─── DATA PROVIDED ───

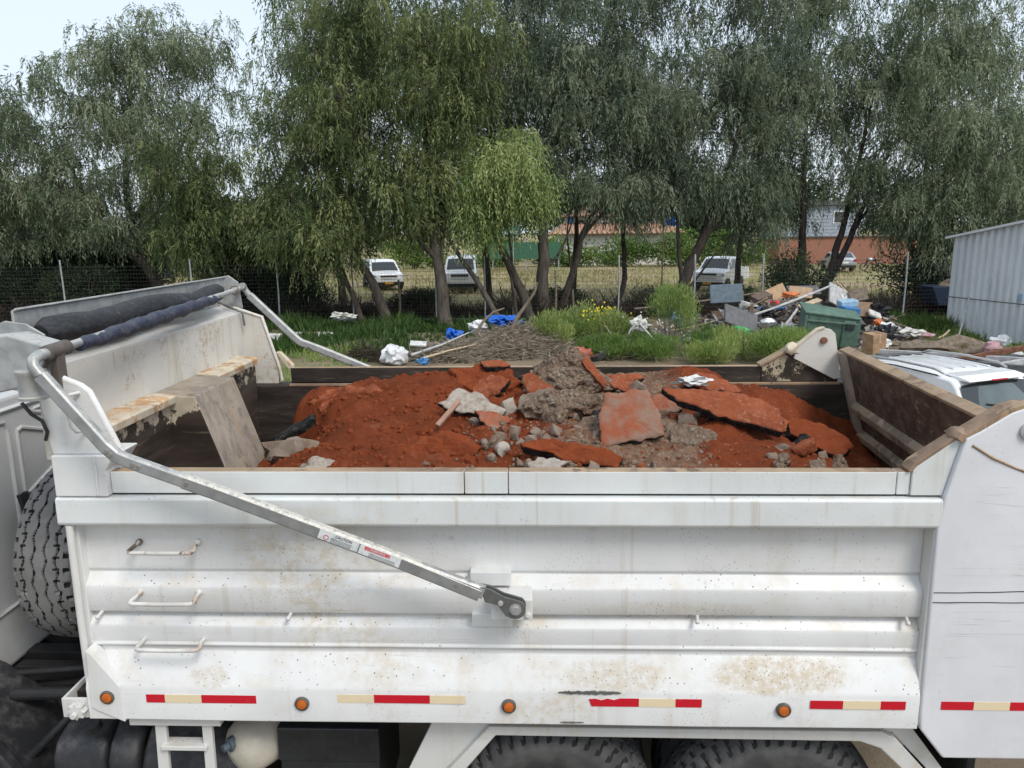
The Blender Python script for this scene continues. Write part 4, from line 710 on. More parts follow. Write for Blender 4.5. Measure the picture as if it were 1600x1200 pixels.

───
─── DATA PROVIDED ───

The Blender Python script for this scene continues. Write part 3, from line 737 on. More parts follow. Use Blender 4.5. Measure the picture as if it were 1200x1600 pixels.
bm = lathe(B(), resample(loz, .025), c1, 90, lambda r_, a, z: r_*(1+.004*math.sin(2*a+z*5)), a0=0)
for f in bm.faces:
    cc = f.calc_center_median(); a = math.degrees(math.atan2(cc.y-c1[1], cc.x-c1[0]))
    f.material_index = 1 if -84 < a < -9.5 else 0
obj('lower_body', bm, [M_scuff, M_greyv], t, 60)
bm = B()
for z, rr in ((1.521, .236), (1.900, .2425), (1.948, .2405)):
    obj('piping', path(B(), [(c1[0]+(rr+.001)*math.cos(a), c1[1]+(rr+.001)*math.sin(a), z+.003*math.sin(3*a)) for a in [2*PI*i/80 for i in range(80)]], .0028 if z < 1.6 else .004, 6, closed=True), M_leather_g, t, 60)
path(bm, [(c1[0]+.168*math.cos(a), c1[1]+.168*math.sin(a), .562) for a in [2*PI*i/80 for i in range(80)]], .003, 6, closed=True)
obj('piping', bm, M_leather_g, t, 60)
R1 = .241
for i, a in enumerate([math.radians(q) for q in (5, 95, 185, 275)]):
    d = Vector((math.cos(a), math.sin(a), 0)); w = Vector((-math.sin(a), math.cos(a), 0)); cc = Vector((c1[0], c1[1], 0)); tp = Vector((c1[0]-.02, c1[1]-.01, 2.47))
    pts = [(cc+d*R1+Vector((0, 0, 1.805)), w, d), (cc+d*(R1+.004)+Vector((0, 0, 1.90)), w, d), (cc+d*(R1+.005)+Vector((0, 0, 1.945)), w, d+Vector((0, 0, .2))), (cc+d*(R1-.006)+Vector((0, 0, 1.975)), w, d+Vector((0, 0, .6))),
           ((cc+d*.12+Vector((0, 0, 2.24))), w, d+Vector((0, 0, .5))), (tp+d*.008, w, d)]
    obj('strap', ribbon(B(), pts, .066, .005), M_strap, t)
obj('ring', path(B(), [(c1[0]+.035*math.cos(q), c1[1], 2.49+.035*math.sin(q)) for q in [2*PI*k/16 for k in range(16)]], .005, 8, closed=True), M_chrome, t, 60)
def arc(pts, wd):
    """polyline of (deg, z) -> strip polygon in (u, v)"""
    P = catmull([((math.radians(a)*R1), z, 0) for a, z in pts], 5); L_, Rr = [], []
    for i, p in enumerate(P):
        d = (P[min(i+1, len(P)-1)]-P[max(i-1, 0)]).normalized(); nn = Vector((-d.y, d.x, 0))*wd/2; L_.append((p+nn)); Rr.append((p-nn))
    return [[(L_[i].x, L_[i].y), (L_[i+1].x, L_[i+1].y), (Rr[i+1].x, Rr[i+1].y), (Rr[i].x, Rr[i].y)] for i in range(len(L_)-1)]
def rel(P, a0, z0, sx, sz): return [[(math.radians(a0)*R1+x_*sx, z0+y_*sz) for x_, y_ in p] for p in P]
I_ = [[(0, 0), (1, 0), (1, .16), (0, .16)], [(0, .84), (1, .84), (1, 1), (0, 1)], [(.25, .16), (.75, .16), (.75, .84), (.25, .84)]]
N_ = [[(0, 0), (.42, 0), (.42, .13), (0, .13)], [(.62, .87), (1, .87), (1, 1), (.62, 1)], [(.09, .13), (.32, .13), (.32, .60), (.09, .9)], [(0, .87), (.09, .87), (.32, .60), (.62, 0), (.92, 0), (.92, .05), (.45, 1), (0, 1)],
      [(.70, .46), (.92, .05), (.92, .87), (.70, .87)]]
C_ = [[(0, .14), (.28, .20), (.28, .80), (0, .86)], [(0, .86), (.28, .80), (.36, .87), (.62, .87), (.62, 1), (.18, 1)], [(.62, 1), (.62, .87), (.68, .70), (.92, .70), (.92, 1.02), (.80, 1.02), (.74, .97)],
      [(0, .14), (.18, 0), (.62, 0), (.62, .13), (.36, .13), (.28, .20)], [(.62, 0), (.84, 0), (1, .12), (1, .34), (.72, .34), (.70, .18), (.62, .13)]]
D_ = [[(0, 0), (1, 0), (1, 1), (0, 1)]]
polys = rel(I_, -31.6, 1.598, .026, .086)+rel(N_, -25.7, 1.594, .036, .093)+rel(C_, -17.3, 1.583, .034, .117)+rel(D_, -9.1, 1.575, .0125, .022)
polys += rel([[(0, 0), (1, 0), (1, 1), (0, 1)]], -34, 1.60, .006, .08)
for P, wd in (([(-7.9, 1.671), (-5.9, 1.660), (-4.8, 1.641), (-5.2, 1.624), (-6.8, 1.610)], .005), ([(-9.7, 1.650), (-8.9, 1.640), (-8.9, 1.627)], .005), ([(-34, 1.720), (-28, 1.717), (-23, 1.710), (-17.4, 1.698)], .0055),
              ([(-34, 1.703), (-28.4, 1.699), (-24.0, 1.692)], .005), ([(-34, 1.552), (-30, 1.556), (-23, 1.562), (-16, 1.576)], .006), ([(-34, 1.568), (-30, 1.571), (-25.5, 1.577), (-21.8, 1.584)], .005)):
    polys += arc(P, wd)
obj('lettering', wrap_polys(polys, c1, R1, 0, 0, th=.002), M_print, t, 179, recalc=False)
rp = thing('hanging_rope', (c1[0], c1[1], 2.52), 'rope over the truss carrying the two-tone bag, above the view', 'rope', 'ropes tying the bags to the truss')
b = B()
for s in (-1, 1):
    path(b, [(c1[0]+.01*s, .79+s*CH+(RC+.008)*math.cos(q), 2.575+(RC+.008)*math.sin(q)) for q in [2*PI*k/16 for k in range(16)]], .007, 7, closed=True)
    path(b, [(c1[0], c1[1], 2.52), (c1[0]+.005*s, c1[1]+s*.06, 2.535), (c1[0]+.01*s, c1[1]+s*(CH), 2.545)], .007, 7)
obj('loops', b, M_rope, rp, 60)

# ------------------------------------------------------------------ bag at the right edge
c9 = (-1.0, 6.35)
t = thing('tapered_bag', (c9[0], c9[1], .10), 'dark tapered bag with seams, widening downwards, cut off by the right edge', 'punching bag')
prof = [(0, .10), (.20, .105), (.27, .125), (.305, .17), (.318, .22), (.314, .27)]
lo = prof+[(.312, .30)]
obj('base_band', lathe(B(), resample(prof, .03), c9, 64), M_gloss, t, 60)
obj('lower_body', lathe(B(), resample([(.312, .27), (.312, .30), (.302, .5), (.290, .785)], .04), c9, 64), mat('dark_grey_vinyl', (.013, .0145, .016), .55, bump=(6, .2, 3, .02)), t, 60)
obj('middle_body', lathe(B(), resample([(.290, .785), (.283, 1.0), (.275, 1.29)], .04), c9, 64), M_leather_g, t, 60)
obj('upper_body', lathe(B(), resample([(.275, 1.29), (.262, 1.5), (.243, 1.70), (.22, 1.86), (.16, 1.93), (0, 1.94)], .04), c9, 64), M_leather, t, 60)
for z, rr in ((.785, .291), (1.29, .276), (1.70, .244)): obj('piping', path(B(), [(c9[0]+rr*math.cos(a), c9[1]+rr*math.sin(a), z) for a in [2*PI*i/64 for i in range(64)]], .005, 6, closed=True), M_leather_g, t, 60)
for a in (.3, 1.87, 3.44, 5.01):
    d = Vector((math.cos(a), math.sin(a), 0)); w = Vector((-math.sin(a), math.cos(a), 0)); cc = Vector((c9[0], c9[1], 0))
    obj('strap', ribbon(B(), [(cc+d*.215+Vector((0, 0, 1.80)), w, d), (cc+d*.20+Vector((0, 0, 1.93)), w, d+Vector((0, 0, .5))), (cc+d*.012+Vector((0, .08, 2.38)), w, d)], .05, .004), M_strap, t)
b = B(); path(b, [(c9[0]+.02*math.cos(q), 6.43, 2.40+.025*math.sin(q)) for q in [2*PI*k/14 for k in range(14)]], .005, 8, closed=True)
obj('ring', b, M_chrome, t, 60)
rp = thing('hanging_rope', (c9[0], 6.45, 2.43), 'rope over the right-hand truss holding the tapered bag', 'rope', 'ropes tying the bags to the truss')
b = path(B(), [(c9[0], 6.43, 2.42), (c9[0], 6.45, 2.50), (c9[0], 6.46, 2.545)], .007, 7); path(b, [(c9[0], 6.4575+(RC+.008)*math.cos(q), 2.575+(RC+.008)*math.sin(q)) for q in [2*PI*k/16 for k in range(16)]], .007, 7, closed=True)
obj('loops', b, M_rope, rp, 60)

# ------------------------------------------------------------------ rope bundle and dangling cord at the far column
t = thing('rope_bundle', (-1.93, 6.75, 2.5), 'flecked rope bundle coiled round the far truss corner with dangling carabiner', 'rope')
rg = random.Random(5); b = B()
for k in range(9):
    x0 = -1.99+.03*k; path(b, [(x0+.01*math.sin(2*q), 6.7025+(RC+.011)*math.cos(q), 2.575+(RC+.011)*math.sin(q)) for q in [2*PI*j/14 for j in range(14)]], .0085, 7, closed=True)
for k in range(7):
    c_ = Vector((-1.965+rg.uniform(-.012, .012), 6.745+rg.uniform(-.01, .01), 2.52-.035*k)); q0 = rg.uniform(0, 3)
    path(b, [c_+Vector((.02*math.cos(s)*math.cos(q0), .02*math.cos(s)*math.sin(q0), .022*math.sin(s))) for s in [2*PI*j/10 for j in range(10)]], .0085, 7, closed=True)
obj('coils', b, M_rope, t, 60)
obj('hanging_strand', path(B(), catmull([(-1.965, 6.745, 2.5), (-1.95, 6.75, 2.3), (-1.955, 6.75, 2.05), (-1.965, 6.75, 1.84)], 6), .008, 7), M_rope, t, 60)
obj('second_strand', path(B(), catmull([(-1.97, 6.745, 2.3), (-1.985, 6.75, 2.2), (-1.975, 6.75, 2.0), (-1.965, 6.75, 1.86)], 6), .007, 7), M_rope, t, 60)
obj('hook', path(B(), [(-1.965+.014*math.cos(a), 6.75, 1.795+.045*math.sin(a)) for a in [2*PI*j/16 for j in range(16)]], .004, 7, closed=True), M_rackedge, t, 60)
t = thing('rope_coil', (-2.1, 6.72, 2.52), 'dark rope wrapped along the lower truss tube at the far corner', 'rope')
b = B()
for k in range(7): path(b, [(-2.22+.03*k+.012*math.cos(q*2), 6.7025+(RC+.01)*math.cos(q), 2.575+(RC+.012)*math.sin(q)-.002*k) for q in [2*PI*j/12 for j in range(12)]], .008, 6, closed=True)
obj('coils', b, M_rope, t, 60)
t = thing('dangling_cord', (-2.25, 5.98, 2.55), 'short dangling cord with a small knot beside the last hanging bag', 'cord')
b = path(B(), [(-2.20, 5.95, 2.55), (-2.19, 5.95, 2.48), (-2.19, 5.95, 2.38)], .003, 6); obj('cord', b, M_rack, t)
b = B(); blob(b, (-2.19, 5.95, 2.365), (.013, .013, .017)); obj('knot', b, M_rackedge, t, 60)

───
─── DATA PROVIDED ───

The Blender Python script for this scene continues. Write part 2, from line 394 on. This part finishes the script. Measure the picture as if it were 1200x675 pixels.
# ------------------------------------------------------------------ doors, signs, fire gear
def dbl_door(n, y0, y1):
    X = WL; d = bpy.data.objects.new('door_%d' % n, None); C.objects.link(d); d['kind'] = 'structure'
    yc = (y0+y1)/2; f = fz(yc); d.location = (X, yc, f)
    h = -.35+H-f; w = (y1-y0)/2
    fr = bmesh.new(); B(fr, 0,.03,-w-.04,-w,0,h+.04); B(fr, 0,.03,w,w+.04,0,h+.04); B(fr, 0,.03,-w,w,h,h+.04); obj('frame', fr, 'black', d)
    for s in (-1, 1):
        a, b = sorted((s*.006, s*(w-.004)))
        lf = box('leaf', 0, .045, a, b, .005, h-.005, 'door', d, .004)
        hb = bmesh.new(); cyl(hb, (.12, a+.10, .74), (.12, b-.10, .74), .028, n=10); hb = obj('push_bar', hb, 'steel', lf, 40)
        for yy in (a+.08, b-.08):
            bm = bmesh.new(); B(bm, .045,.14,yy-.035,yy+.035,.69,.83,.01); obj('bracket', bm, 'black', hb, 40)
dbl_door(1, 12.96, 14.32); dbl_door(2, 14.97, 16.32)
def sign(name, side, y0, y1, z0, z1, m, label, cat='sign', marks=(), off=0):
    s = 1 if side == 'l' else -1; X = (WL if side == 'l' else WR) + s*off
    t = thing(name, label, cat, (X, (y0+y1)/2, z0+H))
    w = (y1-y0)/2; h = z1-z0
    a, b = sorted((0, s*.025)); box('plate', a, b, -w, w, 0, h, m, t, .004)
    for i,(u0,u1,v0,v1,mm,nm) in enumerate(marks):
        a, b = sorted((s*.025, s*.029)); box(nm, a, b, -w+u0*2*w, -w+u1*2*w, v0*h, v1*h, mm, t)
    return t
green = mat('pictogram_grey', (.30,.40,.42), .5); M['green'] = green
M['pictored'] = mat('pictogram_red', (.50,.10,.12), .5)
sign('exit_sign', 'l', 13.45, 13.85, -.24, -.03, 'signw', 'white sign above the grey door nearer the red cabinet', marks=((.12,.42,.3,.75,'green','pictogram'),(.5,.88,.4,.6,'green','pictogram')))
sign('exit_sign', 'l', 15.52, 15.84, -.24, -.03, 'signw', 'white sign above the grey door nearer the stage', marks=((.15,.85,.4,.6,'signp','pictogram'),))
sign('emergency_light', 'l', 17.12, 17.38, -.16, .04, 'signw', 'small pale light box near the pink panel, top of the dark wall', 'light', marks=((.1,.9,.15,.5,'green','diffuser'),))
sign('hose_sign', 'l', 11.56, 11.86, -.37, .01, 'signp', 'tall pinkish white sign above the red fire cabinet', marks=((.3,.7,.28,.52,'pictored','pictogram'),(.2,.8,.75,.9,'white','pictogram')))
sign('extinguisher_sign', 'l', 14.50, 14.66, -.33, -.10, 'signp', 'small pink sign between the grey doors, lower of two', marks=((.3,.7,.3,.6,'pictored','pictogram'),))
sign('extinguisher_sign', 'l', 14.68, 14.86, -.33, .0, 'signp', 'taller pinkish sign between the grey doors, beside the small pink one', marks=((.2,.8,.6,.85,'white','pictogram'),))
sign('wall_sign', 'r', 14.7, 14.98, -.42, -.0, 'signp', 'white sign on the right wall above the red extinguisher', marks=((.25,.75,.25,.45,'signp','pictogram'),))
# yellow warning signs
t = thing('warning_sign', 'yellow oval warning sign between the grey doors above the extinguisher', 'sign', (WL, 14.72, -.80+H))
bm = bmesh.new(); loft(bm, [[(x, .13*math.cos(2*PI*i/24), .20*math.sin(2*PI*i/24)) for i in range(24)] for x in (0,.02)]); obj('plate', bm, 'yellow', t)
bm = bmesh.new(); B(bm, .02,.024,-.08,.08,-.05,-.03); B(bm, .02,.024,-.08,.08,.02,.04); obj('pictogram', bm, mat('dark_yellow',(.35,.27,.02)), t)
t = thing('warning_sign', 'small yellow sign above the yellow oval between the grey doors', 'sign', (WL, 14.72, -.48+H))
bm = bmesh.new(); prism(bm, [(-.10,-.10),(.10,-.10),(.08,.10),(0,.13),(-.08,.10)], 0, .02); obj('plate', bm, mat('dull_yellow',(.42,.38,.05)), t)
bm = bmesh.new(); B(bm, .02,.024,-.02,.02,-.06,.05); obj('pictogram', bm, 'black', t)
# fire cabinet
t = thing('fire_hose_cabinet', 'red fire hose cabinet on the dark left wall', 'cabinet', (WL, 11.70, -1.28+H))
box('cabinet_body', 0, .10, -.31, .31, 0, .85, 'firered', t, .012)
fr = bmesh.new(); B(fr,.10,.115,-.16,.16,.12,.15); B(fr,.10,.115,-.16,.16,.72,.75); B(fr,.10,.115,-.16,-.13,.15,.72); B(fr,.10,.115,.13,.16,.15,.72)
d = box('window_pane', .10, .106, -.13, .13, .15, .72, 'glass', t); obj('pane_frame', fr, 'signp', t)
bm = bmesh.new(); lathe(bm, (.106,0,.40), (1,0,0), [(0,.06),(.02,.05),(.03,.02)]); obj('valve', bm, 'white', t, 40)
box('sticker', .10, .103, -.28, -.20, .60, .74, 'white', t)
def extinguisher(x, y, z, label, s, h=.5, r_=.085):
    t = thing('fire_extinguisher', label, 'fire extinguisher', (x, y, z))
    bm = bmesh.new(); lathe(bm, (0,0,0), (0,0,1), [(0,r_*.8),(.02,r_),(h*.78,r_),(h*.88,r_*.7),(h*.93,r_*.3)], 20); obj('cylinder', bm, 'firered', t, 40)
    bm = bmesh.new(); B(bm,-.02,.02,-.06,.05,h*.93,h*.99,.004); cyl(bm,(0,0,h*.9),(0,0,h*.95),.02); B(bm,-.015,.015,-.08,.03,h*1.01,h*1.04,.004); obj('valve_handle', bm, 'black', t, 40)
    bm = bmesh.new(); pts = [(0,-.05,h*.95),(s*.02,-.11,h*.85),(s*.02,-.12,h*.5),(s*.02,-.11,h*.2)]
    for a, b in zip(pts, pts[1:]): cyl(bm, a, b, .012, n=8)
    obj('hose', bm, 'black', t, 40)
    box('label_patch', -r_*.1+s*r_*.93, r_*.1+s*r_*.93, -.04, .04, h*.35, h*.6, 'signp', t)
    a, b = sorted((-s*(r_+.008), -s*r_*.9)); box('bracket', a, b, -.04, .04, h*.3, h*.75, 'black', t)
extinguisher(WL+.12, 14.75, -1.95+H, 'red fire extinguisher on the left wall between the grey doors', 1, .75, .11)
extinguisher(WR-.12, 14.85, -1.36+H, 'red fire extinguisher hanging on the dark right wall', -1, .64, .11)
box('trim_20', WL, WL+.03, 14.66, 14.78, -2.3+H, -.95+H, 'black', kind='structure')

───

• [OBJECTIVE]: Keep only those lines of the records that hold "script", and return them.

• [FINAL RESULT]:
The Blender Python script for this scene continues. Write part 4, from line 710 on. More parts follow. Write for Blender 4.5. Measure the picture as if it were 1600x1200 pixels.
The Blender Python script for this scene continues. Write part 3, from line 737 on. More parts follow. Use Blender 4.5. Measure the picture as if it were 1200x1600 pixels.
The Blender Python script for this scene continues. Write part 2, from line 394 on. This part finishes the script. Measure the picture as if it were 1200x675 pixels.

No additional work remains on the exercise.